GIVEN RECORDS:

- - - - -

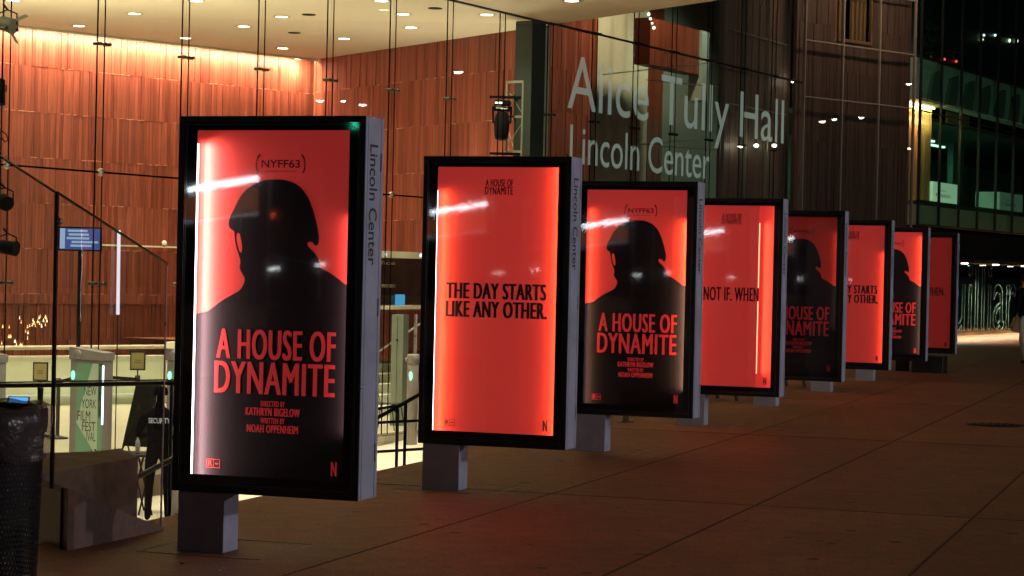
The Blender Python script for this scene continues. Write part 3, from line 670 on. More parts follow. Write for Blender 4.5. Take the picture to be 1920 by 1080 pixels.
# ================================================================ POSTER KIOSKS
KW, KD, KH, KZ, SP = 1.1254, .2686, 2.0923, .3305, 3.7959
KV, KU = -4.44, 10.61
PZT, PZB = KZ+KH-.078, KZ+.098
M_inner = pbr('kiosk_inner', (.02, .02, .022), .6)
M_seal = pbr('glass_seal', (.10, .10, .11), .3, .4)
def fx(f): return .078+f*.917
def fz(f): return PZT-f*(PZT-PZB)
HEL = [(0.218, 0.269), (0.222, 0.255), (0.258, 0.222), (0.295, 0.187), (0.353, 0.161), (0.431, 0.143), (0.529, 0.139), (0.608, 0.142), (0.677, 0.155), (0.733, 0.181), (0.769, 0.214), (0.801, 0.26), (0.821, 0.302), (0.82, 0.31), (0.818, 0.325), (0.8, 0.33), (0.786, 0.325), (0.78, 0.319), (0.75, 0.318), (0.743, 0.327), (0.765, 0.338), (0.801, 0.352), (0.826, 0.374), (0.832, 0.393), (0.875, 0.4), (0.918, 0.412), (0.958, 0.425), (1.013, 0.443), (1.6, 0.47), (1.6, 1.6), (-0.7, 1.6), (-0.7, 0.58), (0.087, 0.528), (0.122, 0.515), (0.167, 0.499), (0.212, 0.486), (0.258, 0.475), (0.304, 0.463), (0.329, 0.445), (0.337, 0.428), (0.311, 0.41), (0.296, 0.396), (0.306, 0.379), (0.287, 0.355), (0.272, 0.336), (0.262, 0.312), (0.257, 0.29), (0.238, 0.287), (0.221, 0.278)]
def smooth(poly, it=1):
    for _ in range(it):
        q = []
        for i in range(len(poly)):
            a, b = poly[i], poly[(i+1) % len(poly)]
            q += [(a[0]*.75+b[0]*.25, a[1]*.75+b[1]*.25), (a[0]*.25+b[0]*.75, a[1]*.25+b[1]*.75)]
        poly = q
    return poly
def laurel(mb, cx, cz, sgn, y):
    for k in range(9):
        a = R(-58+k*14.5); r = .047
        px_ = cx+sgn*(.118+r*math.cos(a)*.62); pz = cz+math.sin(a)*.054
        for side in (-1, 1):
            t = a+R(90)+side*R(38); l, w_ = .0145, .0042
            dx, dz = math.cos(t)*sgn, math.sin(t)
            ox, oz = px_+sgn*side*.003, pz
            mb.add([(ox, y, oz), (ox+dx*l/2-dz*w_, y, oz+dz*l/2+dx*w_), (ox+dx*l, y, oz+dz*l), (ox+dx*l/2+dz*w_, y, oz+dz*l/2-dx*w_)], [(0, 1, 2, 3)])
EM = {1: .42, 2: .62, 3: .60, 4: .58, 5: .10, 6: .46, 7: .60, 8: .17}
#      left strip, right strip (W), and their z ranges
STR = {1: ((34, .0, .95), (2.2, .15, .75)), 2: ((9, 0, .9), (7, 0, 1)), 3: ((4, 0, .9), (9, .1, .85)), 4: ((3, 0, 1), (3, 0, 1)), 5: (None, (.25, .3, .9)), 6: (None, (2.5, 0, .8)), 7: (None, (5, 0, .95)), 8: (None, None)}
KLAB = {1: 'biggest front kiosk, helmeted silhouette poster with fierce white glow down one edge',
        2: 'second kiosk, plain red two line slogan poster glowing at both edges',
        3: 'third kiosk, helmeted silhouette poster with yellow glow along its far edge',
        4: 'fourth kiosk, red poster with a bright curled strip of light beside its short slogan',
        5: 'fifth kiosk, unlit dim silhouette poster almost black',
        6: 'sixth kiosk, plain red poster with slogan partly hidden behind the dim silhouette kiosk',
        7: 'seventh kiosk, lit silhouette poster showing half its helmet between two red neighbours',
        8: 'last kiosk at the far end, dull dark red poster over a black block'}
M_strip = emis('strip_glow', (1, .86, .80), 12)
M_strip_dim = emis('strip_glow_soft', (1, .75, .6), 9)
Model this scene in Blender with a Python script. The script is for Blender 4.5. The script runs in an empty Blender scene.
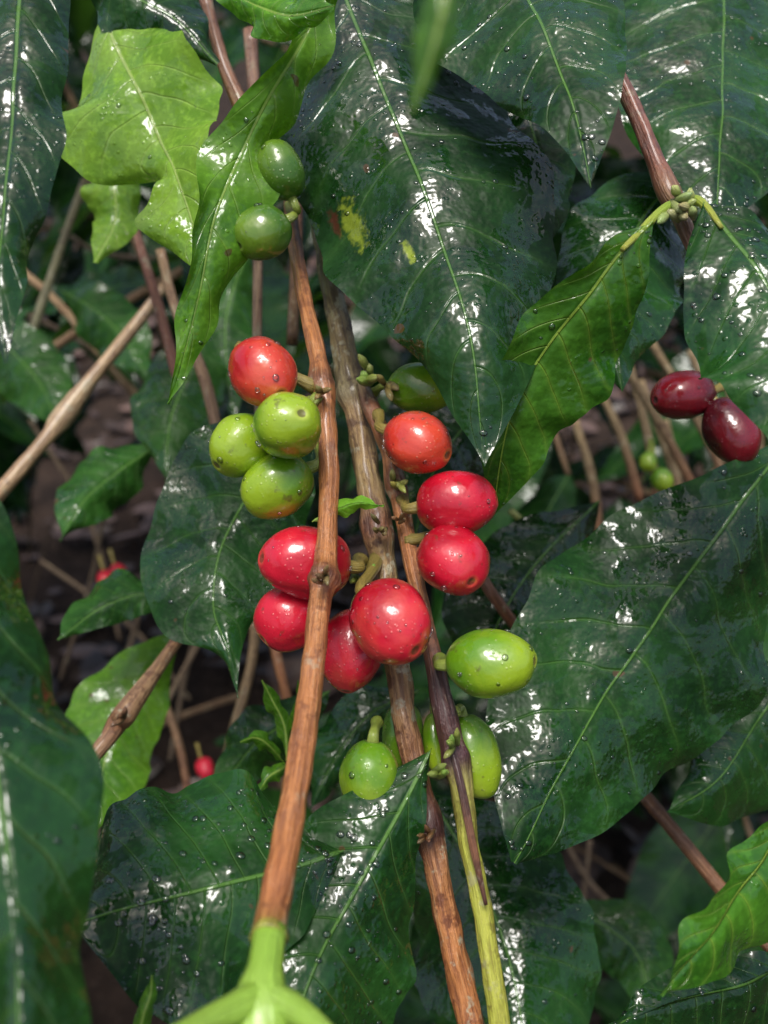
import bpy, math, random
import numpy as np
from mathutils import Vector, noise as mnoise
random.seed(7); rng=np.random.default_rng(7)
scene=bpy.context.scene
# ------------------------------------------------------------------ viewpoint / survey frame
PITCH=math.radians(35); C=np.array([0,0,1.15])
Fw=np.array([0,math.cos(PITCH),-math.sin(PITCH)]); Up=np.array([0,math.sin(PITCH),math.cos(PITCH)]); Rt=np.array([1.0,0,0])
FP=512/math.tan(math.radians(31))
def P(u,v,d):
    u=np.asarray(u,float);v=np.asarray(v,float);d=np.asarray(d,float)
    return C+d[...,None]*(Fw+((u-384)/FP)[...,None]*Rt+((512-v)/FP)[...,None]*Up)
def proj(p):
    q=np.asarray(p)-C; z=q@Fw
    return 384+FP*(q@Rt)/z, 512-FP*(q@Up)/z, z
def catmull(pts,n):
    p=np.asarray(pts,float); k=len(p)
    e=np.vstack([2*p[0]-p[1],p,2*p[-1]-p[-2]])
    x=np.linspace(0,k-1,n+1); i=np.minimum(x.astype(int),k-2); t=(x-i)[:,None]
    a,b,c,d=e[i],e[i+1],e[i+2],e[i+3]
    return .5*((2*b)+(-a+c)*t+(2*a-5*b+4*c-d)*t**2+(-a+3*b-3*c+d)*t**3)
# ------------------------------------------------------------------ node helper
class NT:
    def __init__(s,name):
        s.m=bpy.data.materials.new(name); s.m.use_nodes=True; s.t=s.m.node_tree; s.t.nodes.clear()
    def n(s,ty,ins=None,**kw):
        nd=s.t.nodes.new(ty)
        for k,v in kw.items(): setattr(nd,k,v)
        for k,v in (ins or {}).items():
            if isinstance(v,bpy.types.NodeSocket): s.t.links.new(v,nd.inputs[k])
            else: nd.inputs[k].default_value=v
        return nd
    def math(s,op,a,b=0.0,c=None):
        i={0:a,1:b}
        if c is not None: i[2]=c
        return s.n('ShaderNodeMath',i,operation=op).outputs[0]
    def ramp(s,x,a,b,lo=0.0,hi=1.0,smooth=True):
        return s.n('ShaderNodeMapRange',{0:x,1:a,2:b,3:lo,4:hi},interpolation_type='SMOOTHSTEP' if smooth else 'LINEAR').outputs[0]
    def mix(s,f,a,b):
        nd=s.t.nodes.new('ShaderNodeMix'); nd.data_type='RGBA'
        for idx,v in ((0,f),(6,a),(7,b)):
            if isinstance(v,bpy.types.NodeSocket): s.t.links.new(v,nd.inputs[idx])
            else: nd.inputs[idx].default_value=v if idx==0 else (*v,1) if len(v)==3 else v
        return nd.outputs[2]
    def noise(s,vec,scale,detail=3,rough=.55,dist=0):
        return s.n('ShaderNodeTexNoise',{'Vector':vec,'Scale':scale,'Detail':detail,'Roughness':rough,'Distortion':dist}).outputs[0]
    def vor(s,vec,scale,feature='F1'):
        return s.n('ShaderNodeTexVoronoi',{'Vector':vec,'Scale':scale},feature=feature)
    def out(s,sh): s.n('ShaderNodeOutputMaterial',{0:sh}); return s.m

def mat_leaf(name,c1,c2,vein,transl=.2,wet=.5,spots=(),N=10,backc=None,bump=1.0,veinf=.22,rough=.46,simple=False):
    T=NT(name)
    at=T.n('ShaderNodeAttribute',attribute_name='leafco'); sp=T.n('ShaderNodeSeparateXYZ',{0:at.outputs['Vector']})
    t,s,dm=sp.outputs
    rn=T.n('ShaderNodeAttribute',attribute_name='rnd').outputs['Fac']
    geo=T.n('ShaderNodeNewGeometry'); pos=geo.outputs['Position']
    sa=T.math('ABSOLUTE',s); side=T.math('GREATER_THAN',s,0.0)
    n1=T.noise(pos,45,2,.6)
    ph=T.math('ADD',T.math('SUBTRACT',T.math('MULTIPLY',t,float(N)),T.math('MULTIPLY',T.math('POWER',sa,1.25),1.5)),T.math('MULTIPLY',side,.45))
    ph=T.math('MULTIPLY_ADD',n1,.6,ph)
    vv=T.math('MULTIPLY',T.math('ABSOLUTE',T.math('SUBTRACT',T.math('FRACT',ph),.5)),2.0)
    line=T.math('MULTIPLY',T.ramp(vv,.90,1.0),T.ramp(sa,1.0,.5))
    halo=T.ramp(vv,.55,1.0)
    mw=T.math('MULTIPLY_ADD',t,-.38,.56)
    mid=T.math('SUBTRACT',1.0,T.ramp(T.math('DIVIDE',T.math('ABSOLUTE',dm),mw),.40,1.15))
    col=T.mix(T.ramp(n1,.35,.68),c1,c2)
    if not simple:
        n2=T.noise(pos,600,2,.6)
        col=T.mix(T.math('MULTIPLY',T.ramp(n2,.45,.75),.35),col,tuple(min(1,x*1.8+.002) for x in c2))
        col=T.mix(T.math('MULTIPLY',halo,.08),col,vein)
    col=T.mix(T.math('MULTIPLY',line,veinf),col,vein)
    br=T.ramp(rn,0,1,.65,1.45,False)
    col=T.n('ShaderNodeVectorMath',{0:col,'Scale':br},operation='SCALE').outputs[0]
    if not simple:
        bl=T.noise(pos,210,1,.5); col=T.mix(T.math('MULTIPLY',T.ramp(bl,.75,.78),.8),col,(.09,.045,.015))
    col=T.mix(T.math('MULTIPLY',mid,.85),col,vein)
    for (ts,ss,r,cc) in spots:
        dx=T.math('MULTIPLY',T.math('SUBTRACT',t,ts),2.0); dy=T.math('SUBTRACT',s,ss)
        q=T.math('SQRT',T.math('ADD',T.math('MULTIPLY',dx,dx),T.math('MULTIPLY',dy,dy)))
        q=T.math('MULTIPLY_ADD',T.math('SUBTRACT',n2,.5),r*1.8,q)
        col=T.mix(T.ramp(q,r,r*.35),col,cc)
    bc=backc or tuple(x*1.6+.02 for x in c2)
    col=T.mix(T.math('MULTIPLY',geo.outputs['Backfacing'],.75),col,bc)
    if simple:
        b1=T.n('ShaderNodeBump',{'Strength':.7,'Distance':.0022,'Height':T.noise(pos,100,2,.6)}).outputs[0]
        pr=T.n('ShaderNodeBsdfPrincipled',{'Base Color':col,'Roughness':.23,'Normal':b1})
    else:
        wn=T.noise(pos,80,5,.66,.6)
        w=T.ramp(wn,.62-wet*.26,.66-wet*.26)
        rg=T.math('MULTIPLY_ADD',w,-(rough-.20),rough)
        drop=T.vor(pos,620).outputs[0]; dmask=T.ramp(drop,.32,.12)
        hb=T.noise(pos,68,4,.54)
        dh=T.math('MULTIPLY',dmask,T.ramp(wn,.53,.60))
        h=T.math('ADD',T.math('MULTIPLY',hb,3.0),T.math('MULTIPLY',line,-.24))
        h=T.math('MULTIPLY_ADD',mid,.3,h); h=T.math('MULTIPLY_ADD',dh,.20,h)
        b1=T.n('ShaderNodeBump',{'Strength':.70*bump,'Distance':.0012,'Height':h}).outputs[0]
        pr=T.n('ShaderNodeBsdfPrincipled',{'Base Color':col,'Roughness':rg,'Normal':b1,'Specular IOR Level':.26,'Coat Weight':w,'Coat Roughness':.085,'Coat IOR':1.5,'Coat Normal':b1})
    tc=T.n('ShaderNodeVectorMath',{0:col,1:(1.7,1.6,.5)},operation='MULTIPLY').outputs[0]
    tr=T.n('ShaderNodeBsdfTranslucent',{'Color':tc})
    return T.out(T.n('ShaderNodeMixShader',{0:transl,1:pr.outputs[0],2:tr.outputs[0]}).outputs[0])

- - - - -

WHAT THE EXERCISE ASKS: Find the lines containing "Python" and pull them out.

COMPLETED TASK:
The Blender Python script for this scene continues. Write part 3, from line 670 on. More parts follow. Write for Blender 4.5. Take the picture to be 1920 by 1080 pixels.
Model this scene in Blender with a Python script. The script is for Blender 4.5. The script runs in an empty Blender scene.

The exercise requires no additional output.